===== Supplied data =====

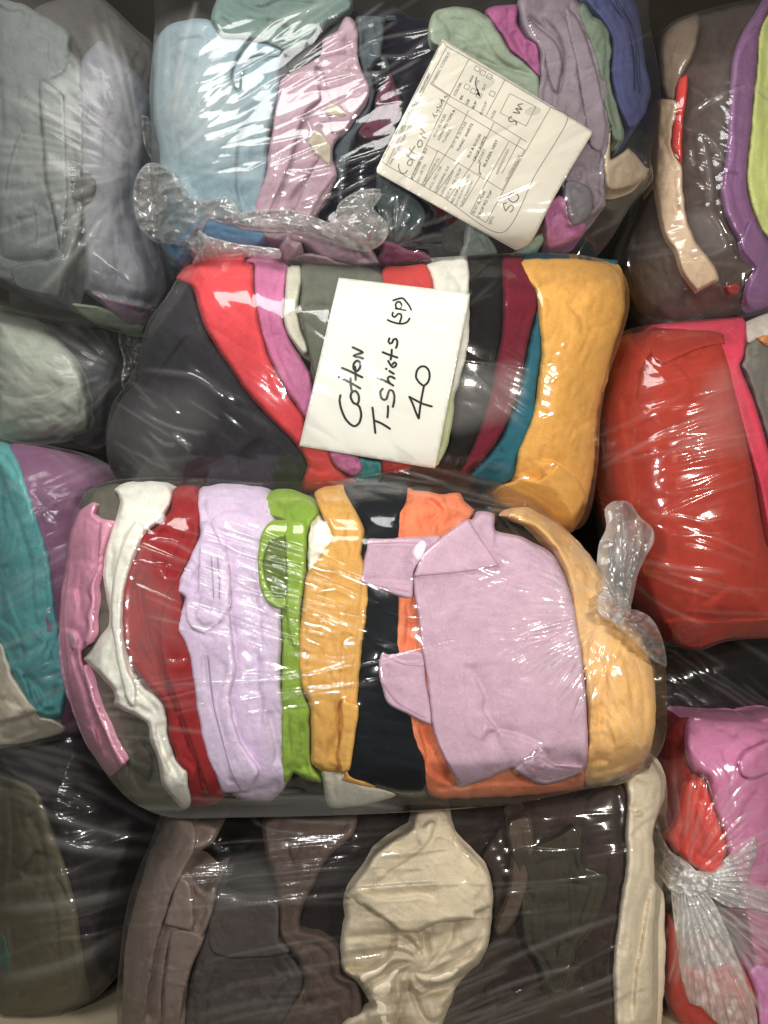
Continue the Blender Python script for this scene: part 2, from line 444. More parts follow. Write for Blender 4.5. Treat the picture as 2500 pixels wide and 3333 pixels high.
def plain(name, rgb, rough=.6, spec=.3):
    m, nt, out = nodes(name)
    b = N(nt, 'ShaderNodeBsdfPrincipled'); b.inputs['Base Color'].default_value = lin(rgb) + (1,)
    b.inputs['Roughness'].default_value = rough; b.inputs['Specular IOR Level'].default_value = spec
    nt.links.new(b.outputs[0], out.inputs[0]); return m

def board(name, a, b_, scale):
    m, nt, out = nodes(name); L = nt.links
    tc = N(nt, 'ShaderNodeTexCoord'); n = N(nt, 'ShaderNodeTexNoise', i_Scale=scale, i_Detail=6.0)
    L.new(tc.outputs['Object'], n.inputs['Vector'])
    r = N(nt, 'ShaderNodeValToRGB'); r.color_ramp.elements[0].color = lin(a) + (1,); r.color_ramp.elements[1].color = lin(b_) + (1,)
    r.color_ramp.elements[0].position = .35; r.color_ramp.elements[1].position = .65
    L.new(n.outputs['Fac'], r.inputs[0])
    b = N(nt, 'ShaderNodeBsdfPrincipled'); b.inputs['Roughness'].default_value = .55
    L.new(r.outputs[0], b.inputs['Base Color']); L.new(b.outputs[0], out.inputs[0]); return m

INK = plain('black_ink', (14, 14, 16), .5); PRINT = plain('printed_grey', (96, 94, 88), .8); BOLD = plain('printed_black', (48, 46, 44), .8)
PENCIL = plain('pen_grey', (84, 82, 80), .7)
THREAD = plain('woven_thread', (150, 150, 142), .9)
FILM = film('clear_film'); FILM_MILKY = film('milky_film', haze=.025, rim=.22, rough=.2, spec=.5)
FILM_KNOT = film('gathered_film', haze=.05, rim=.16, spec=2.2, rough=.07, bump=.04, milk=(.97, .96, .94))
FILM_WHITE = film('white_gathered_film', haze=.30, rim=.35, spec=2.0, rough=.08, bump=.06, milk=(.96, .94, .92))

# ------------------------------------------------------------------ setting
def slab(name, x0, x1, y0, y1, z0, z1, mat):
    V = np.array([(x, y, z) for x in (x0, x1) for y in (y0, y1) for z in (z0, z1)], float)
    F = np.array([(0, 1, 3, 2), (4, 6, 7, 5), (0, 4, 5, 1), (2, 3, 7, 6), (0, 2, 6, 4), (1, 5, 7, 3)])
    o = link(name, np_mesh(name, V, F), mat); o['kind'] = 'structure'
    for p in o.data.polygons: p.use_smooth = False
    return o
slab('shelf', -1.6, 1.6, -0.06, 0.9, -0.03, -0.004, board('shelf_paint', (150, 140, 116), (168, 158, 132), 6))
slab('wall', -1.6, 1.6, 0.9, 0.95, -0.004, 2.6, board('wall_paint', (36, 31, 20), (46, 39, 26), 3))

def gm(bag, name, outline, rgb, label, gain=1.12, **k):
    k.setdefault('group', bag.group)
    k.setdefault('seed', len(bag.items) * 17 + bag.seed * 101)
    RGB[label] = rgb
    o, h, p = garment(bag, name, outline, cloth(name + '_cloth', rgb, gain, fix=CAL.get(label)), label, **k)
    o_mat = o.data.materials[0]; MADE[label] = o, o_mat
    return o, h, o_mat
def gp(bag, name, outline, mat, parent, rgb=None, plabel=None, **k):
    k.setdefault('seed', len(bag.items) * 17 + bag.seed * 101 + 7)
    if rgb is not None: mat = cloth(name + '_cloth', rgb)
    return garment(bag, name, outline, mat, None, parent=parent, plabel=plabel, **k)[0]

# ================================================================== bag in the middle (pink, white, red, lavender ...)
G = Bag("""DV: 190,1060 260,1035 400,1031 560,1040 700,1038 830,1020 905,1008 1000,1020 1070,1040 1150,1080 1230,1150 1290,1220
 1335,1300 1400,1340 1432,1400 1441,1500 1438,1590 1415,1640 1350,1690 1260,1706 1100,1738 900,1753 700,1762 500,1766 370,1766
 290,1735 235,1680 185,1600 150,1500 132,1400 128,1330 138,1230 150,1140""", -.03, 130, 170, 1, 45, .45)
G.group = 'shirts in the middle bag'
gm(G, 'crumpled_shirt', """Y1: 200,190 290,140 420,130 560,300 460,700 460,1100 600,1400 800,1760 830,1860 640,1900 500,1840 400,1740 290,1500 200,1200
 150,800 190,400""", (88, 86, 74), 'dark olive grey shirt crumpled between the pale pink and the white shirt', lift=-22, T=26, R=40, wr=1.8, back=140, long=90,
 creases=[("Y1: 420,1480 480,1600 470,1700 520,1800", 10, 5), ("Y1: 500,1500 580,1600 560,1750", 12, 6), ("Y1: 300,160 330,240 290,300", 9, 4), ("Y1: 290,800 280,900 300,1000", 9, 4)])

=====

▸ **What to work on**
What is needed is an exact reproduction of the data, pictures excluded.

▸ **Reply to the exercise**
Continue the Blender Python script for this scene: part 2, from line 444. More parts follow. Write for Blender 4.5. Treat the picture as 2500 pixels wide and 3333 pixels high.
def plain(name, rgb, rough=.6, spec=.3):
    m, nt, out = nodes(name)
    b = N(nt, 'ShaderNodeBsdfPrincipled'); b.inputs['Base Color'].default_value = lin(rgb) + (1,)
    b.inputs['Roughness'].default_value = rough; b.inputs['Specular IOR Level'].default_value = spec
    nt.links.new(b.outputs[0], out.inputs[0]); return m

def board(name, a, b_, scale):
    m, nt, out = nodes(name); L = nt.links
    tc = N(nt, 'ShaderNodeTexCoord'); n = N(nt, 'ShaderNodeTexNoise', i_Scale=scale, i_Detail=6.0)
    L.new(tc.outputs['Object'], n.inputs['Vector'])
    r = N(nt, 'ShaderNodeValToRGB'); r.color_ramp.elements[0].color = lin(a) + (1,); r.color_ramp.elements[1].color = lin(b_) + (1,)
    r.color_ramp.elements[0].position = .35; r.color_ramp.elements[1].position = .65
    L.new(n.outputs['Fac'], r.inputs[0])
    b = N(nt, 'ShaderNodeBsdfPrincipled'); b.inputs['Roughness'].default_value = .55
    L.new(r.outputs[0], b.inputs['Base Color']); L.new(b.outputs[0], out.inputs[0]); return m

INK = plain('black_ink', (14, 14, 16), .5); PRINT = plain('printed_grey', (96, 94, 88), .8); BOLD = plain('printed_black', (48, 46, 44), .8)
PENCIL = plain('pen_grey', (84, 82, 80), .7)
THREAD = plain('woven_thread', (150, 150, 142), .9)
FILM = film('clear_film'); FILM_MILKY = film('milky_film', haze=.025, rim=.22, rough=.2, spec=.5)
FILM_KNOT = film('gathered_film', haze=.05, rim=.16, spec=2.2, rough=.07, bump=.04, milk=(.97, .96, .94))
FILM_WHITE = film('white_gathered_film', haze=.30, rim=.35, spec=2.0, rough=.08, bump=.06, milk=(.96, .94, .92))

# ------------------------------------------------------------------ setting
def slab(name, x0, x1, y0, y1, z0, z1, mat):
    V = np.array([(x, y, z) for x in (x0, x1) for y in (y0, y1) for z in (z0, z1)], float)
    F = np.array([(0, 1, 3, 2), (4, 6, 7, 5), (0, 4, 5, 1), (2, 3, 7, 6), (0, 2, 6, 4), (1, 5, 7, 3)])
    o = link(name, np_mesh(name, V, F), mat); o['kind'] = 'structure'
    for p in o.data.polygons: p.use_smooth = False
    return o
slab('shelf', -1.6, 1.6, -0.06, 0.9, -0.03, -0.004, board('shelf_paint', (150, 140, 116), (168, 158, 132), 6))
slab('wall', -1.6, 1.6, 0.9, 0.95, -0.004, 2.6, board('wall_paint', (36, 31, 20), (46, 39, 26), 3))

def gm(bag, name, outline, rgb, label, gain=1.12, **k):
    k.setdefault('group', bag.group)
    k.setdefault('seed', len(bag.items) * 17 + bag.seed * 101)
    RGB[label] = rgb
    o, h, p = garment(bag, name, outline, cloth(name + '_cloth', rgb, gain, fix=CAL.get(label)), label, **k)
    o_mat = o.data.materials[0]; MADE[label] = o, o_mat
    return o, h, o_mat
def gp(bag, name, outline, mat, parent, rgb=None, plabel=None, **k):
    k.setdefault('seed', len(bag.items) * 17 + bag.seed * 101 + 7)
    if rgb is not None: mat = cloth(name + '_cloth', rgb)
    return garment(bag, name, outline, mat, None, parent=parent, plabel=plabel, **k)[0]

# ================================================================== bag in the middle (pink, white, red, lavender ...)
G = Bag("""DV: 190,1060 260,1035 400,1031 560,1040 700,1038 830,1020 905,1008 1000,1020 1070,1040 1150,1080 1230,1150 1290,1220
 1335,1300 1400,1340 1432,1400 1441,1500 1438,1590 1415,1640 1350,1690 1260,1706 1100,1738 900,1753 700,1762 500,1766 370,1766
 290,1735 235,1680 185,1600 150,1500 132,1400 128,1330 138,1230 150,1140""", -.03, 130, 170, 1, 45, .45)
G.group = 'shirts in the middle bag'
gm(G, 'crumpled_shirt', """Y1: 200,190 290,140 420,130 560,300 460,700 460,1100 600,1400 800,1760 830,1860 640,1900 500,1840 400,1740 290,1500 200,1200
 150,800 190,400""", (88, 86, 74), 'dark olive grey shirt crumpled between the pale pink and the white shirt', lift=-22, T=26, R=40, wr=1.8, back=140, long=90,
 creases=[("Y1: 420,1480 480,1600 470,1700 520,1800", 10, 5), ("Y1: 500,1500 580,1600 560,1750", 12, 6), ("Y1: 300,160 330,240 290,300", 9, 4), ("Y1: 290,800 280,900 300,1000", 9, 4)])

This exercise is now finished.